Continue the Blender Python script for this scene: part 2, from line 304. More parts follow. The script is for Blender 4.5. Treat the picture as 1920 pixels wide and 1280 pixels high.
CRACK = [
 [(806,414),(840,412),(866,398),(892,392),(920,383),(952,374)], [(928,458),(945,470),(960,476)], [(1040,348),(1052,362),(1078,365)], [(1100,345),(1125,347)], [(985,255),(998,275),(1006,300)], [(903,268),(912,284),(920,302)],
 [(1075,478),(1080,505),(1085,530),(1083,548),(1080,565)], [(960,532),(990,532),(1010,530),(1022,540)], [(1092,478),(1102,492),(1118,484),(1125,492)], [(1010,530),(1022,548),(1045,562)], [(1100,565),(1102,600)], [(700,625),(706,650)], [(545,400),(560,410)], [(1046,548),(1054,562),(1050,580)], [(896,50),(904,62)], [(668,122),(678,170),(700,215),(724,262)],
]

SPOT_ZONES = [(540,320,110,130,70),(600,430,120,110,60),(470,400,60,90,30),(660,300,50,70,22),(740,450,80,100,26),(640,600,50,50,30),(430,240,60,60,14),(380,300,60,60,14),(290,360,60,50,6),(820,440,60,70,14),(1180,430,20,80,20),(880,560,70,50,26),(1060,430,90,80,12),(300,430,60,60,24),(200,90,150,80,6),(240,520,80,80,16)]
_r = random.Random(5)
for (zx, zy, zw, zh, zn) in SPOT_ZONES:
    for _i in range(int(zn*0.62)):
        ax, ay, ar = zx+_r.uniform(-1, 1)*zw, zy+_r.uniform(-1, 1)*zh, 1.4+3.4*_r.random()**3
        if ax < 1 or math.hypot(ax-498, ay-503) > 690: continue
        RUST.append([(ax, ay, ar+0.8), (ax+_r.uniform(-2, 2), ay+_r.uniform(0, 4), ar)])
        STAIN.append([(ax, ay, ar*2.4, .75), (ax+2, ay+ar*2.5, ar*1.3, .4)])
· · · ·
§ **THE TASK**
Each line in the material above must be retyped without alteration.

§ **SOLUTION TO THIS TASK**
Continue the Blender Python script for this scene: part 2, from line 304. More parts follow. The script is for Blender 4.5. Treat the picture as 1920 pixels wide and 1280 pixels high.
CRACK = [
 [(806,414),(840,412),(866,398),(892,392),(920,383),(952,374)], [(928,458),(945,470),(960,476)], [(1040,348),(1052,362),(1078,365)], [(1100,345),(1125,347)], [(985,255),(998,275),(1006,300)], [(903,268),(912,284),(920,302)],
 [(1075,478),(1080,505),(1085,530),(1083,548),(1080,565)], [(960,532),(990,532),(1010,530),(1022,540)], [(1092,478),(1102,492),(1118,484),(1125,492)], [(1010,530),(1022,548),(1045,562)], [(1100,565),(1102,600)], [(700,625),(706,650)], [(545,400),(560,410)], [(1046,548),(1054,562),(1050,580)], [(896,50),(904,62)], [(668,122),(678,170),(700,215),(724,262)],
]

SPOT_ZONES = [(540,320,110,130,70),(600,430,120,110,60),(470,400,60,90,30),(660,300,50,70,22),(740,450,80,100,26),(640,600,50,50,30),(430,240,60,60,14),(380,300,60,60,14),(290,360,60,50,6),(820,440,60,70,14),(1180,430,20,80,20),(880,560,70,50,26),(1060,430,90,80,12),(300,430,60,60,24),(200,90,150,80,6),(240,520,80,80,16)]
_r = random.Random(5)
for (zx, zy, zw, zh, zn) in SPOT_ZONES:
    for _i in range(int(zn*0.62)):
        ax, ay, ar = zx+_r.uniform(-1, 1)*zw, zy+_r.uniform(-1, 1)*zh, 1.4+3.4*_r.random()**3
        if ax < 1 or math.hypot(ax-498, ay-503) > 690: continue
        RUST.append([(ax, ay, ar+0.8), (ax+_r.uniform(-2, 2), ay+_r.uniform(0, 4), ar)])
        STAIN.append([(ax, ay, ar*2.4, .75), (ax+2, ay+ar*2.5, ar*1.3, .4)])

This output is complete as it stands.